When Ambani brothers’ bonds decoupled

Two billionaire brothers, two bonds, two very different fates. This isn’t the plot of yet another sequel to Jeffrey Archer’s Kane and Abel, though it could very well be.
Mukesh Ambani, India’s richest man, sold 10-year dollar notes at just 130 basis points over US Treasuries on Monday. None of the existing debt of Indian nonfinancial issuers, including state-owned firms, was raised this cheaply, according to Bloomberg News reporters Carrie Hong and Neha D’silva.
Moreover, Reliance Industries Ltd.’s $800 million offer came days after a default by Reliance Communications Ltd., run by Mukesh’s younger sibling, Anil Ambani. My apprehension that global investors would paint all Reliance bonds with the same brush — and punish the older brother for the younger’s missed coupon — turned out to be unfounded.
The unraveling of Reliance Communications boils down to a combination of poor balance-sheet management ($7 billion in debt) and intense competition from Mukesh Ambani’s Reliance Jio, a new fourth-generation wireless service that upended the business model of companies like RCom by offering free calls and cheap data. Meanwhile, the older Ambani’s good fortune in the bond market is thanks in part to an unexpected one-notch upgrade of India’s sovereign rating by Moody’s Service.
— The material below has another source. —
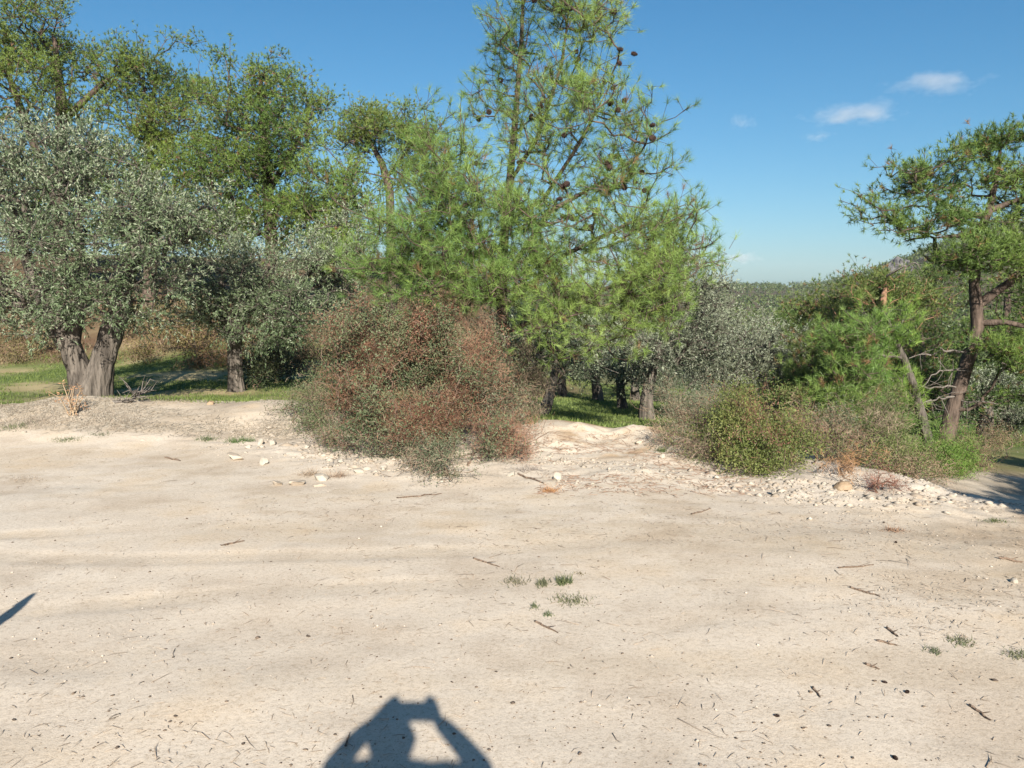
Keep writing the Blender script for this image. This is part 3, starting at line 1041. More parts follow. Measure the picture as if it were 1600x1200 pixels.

Mukesh Ambani has played it well. The Jio network has cost Reliance Industries $30 billion. But while betting big on telecom, which won’t make any money until India’s data use explodes and Jio comes to dominate the industry, Ambani also invested heavily in his refining and petrochemicals empire, which spews out cash by the truckload. S&P Global Ratings expects Reliance Industries’ Ebitda to exceed 900 billion rupees ($13.8 billion) in fiscal 2019, which would be double last year’s level and cut debt-to-adjusted Ebitda to 2 times, from 3 currently.
Before you conclude that Mukesh Ambani has emerged victorious in securing cheap refinancing, think about the real winners here: the Asian private-bank clients who lapped up the 5.875% note. At the time, Reliance probably took the bet that Treasuries would continue their decline, and capital for emerging-market borrowers would become costlier. When Ambani sold his perpetuals in January 2013, 30-year Treasury yields had hardened to about 3%, a half-percentage-point increase from July 2012. They would go on to rise to almost 4% by 2013 the end.
But that long-term US risk-free rate is now down to a quiescent 2.77%. Ambani was wrong to be bearish on Treasuries and lock in such a high cost. Had the company issued five-year notes instead of perpetuals, its borrowing expense might have been a lot less than 5.875%. ONGC Videsh Ltd., a unit of state-owned Oil & Natural Gas Corp., sold five-year notes a few months after Reliance at 2.57%. All the older Ambani is doing now is closing his costly short. It appears to be the smart thing, though investors who have pocketed the perps’ juicy coupons have been smarter.
As for who got the lemons, that answer is clear: investors who backed the younger sibling’s 2015 bond, rated four rungs lower on Moody’s scale back then. The defaulted note is going for 35 cents on the dollar. The billionaire brothers’ fates and fortunes decoupled; some investors just didn’t get the memo.